— START Given data —

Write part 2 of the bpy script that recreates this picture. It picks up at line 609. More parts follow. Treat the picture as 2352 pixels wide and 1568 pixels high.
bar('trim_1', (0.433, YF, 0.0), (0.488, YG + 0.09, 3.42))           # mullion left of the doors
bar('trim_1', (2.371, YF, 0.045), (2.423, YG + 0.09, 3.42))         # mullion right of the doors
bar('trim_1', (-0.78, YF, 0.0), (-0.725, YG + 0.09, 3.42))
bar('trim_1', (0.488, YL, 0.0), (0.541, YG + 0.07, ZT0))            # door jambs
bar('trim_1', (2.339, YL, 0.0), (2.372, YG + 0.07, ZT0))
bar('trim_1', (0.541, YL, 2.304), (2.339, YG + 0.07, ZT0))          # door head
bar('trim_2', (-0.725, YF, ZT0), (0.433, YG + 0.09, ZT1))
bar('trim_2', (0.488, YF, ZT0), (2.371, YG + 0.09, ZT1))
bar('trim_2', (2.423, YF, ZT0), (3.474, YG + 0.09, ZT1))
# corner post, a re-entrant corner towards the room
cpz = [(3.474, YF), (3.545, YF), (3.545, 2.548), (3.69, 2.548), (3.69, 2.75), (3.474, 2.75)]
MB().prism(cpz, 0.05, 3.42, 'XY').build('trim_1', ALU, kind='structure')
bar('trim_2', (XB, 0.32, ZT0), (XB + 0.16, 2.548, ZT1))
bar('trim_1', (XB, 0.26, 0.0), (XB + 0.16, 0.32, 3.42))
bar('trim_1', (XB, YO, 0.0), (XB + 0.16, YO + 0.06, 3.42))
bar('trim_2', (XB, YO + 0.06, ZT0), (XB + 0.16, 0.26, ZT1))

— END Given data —

What the exercise asks » Restate the data above word for word, please.

Output for this exercise »
Write part 2 of the bpy script that recreates this picture. It picks up at line 609. More parts follow. Treat the picture as 2352 pixels wide and 1568 pixels high.
bar('trim_1', (0.433, YF, 0.0), (0.488, YG + 0.09, 3.42))           # mullion left of the doors
bar('trim_1', (2.371, YF, 0.045), (2.423, YG + 0.09, 3.42))         # mullion right of the doors
bar('trim_1', (-0.78, YF, 0.0), (-0.725, YG + 0.09, 3.42))
bar('trim_1', (0.488, YL, 0.0), (0.541, YG + 0.07, ZT0))            # door jambs
bar('trim_1', (2.339, YL, 0.0), (2.372, YG + 0.07, ZT0))
bar('trim_1', (0.541, YL, 2.304), (2.339, YG + 0.07, ZT0))          # door head
bar('trim_2', (-0.725, YF, ZT0), (0.433, YG + 0.09, ZT1))
bar('trim_2', (0.488, YF, ZT0), (2.371, YG + 0.09, ZT1))
bar('trim_2', (2.423, YF, ZT0), (3.474, YG + 0.09, ZT1))
# corner post, a re-entrant corner towards the room
cpz = [(3.474, YF), (3.545, YF), (3.545, 2.548), (3.69, 2.548), (3.69, 2.75), (3.474, 2.75)]
MB().prism(cpz, 0.05, 3.42, 'XY').build('trim_1', ALU, kind='structure')
bar('trim_2', (XB, 0.32, ZT0), (XB + 0.16, 2.548, ZT1))
bar('trim_1', (XB, 0.26, 0.0), (XB + 0.16, 0.32, 3.42))
bar('trim_1', (XB, YO, 0.0), (XB + 0.16, YO + 0.06, 3.42))
bar('trim_2', (XB, YO + 0.06, ZT0), (XB + 0.16, 0.26, ZT1))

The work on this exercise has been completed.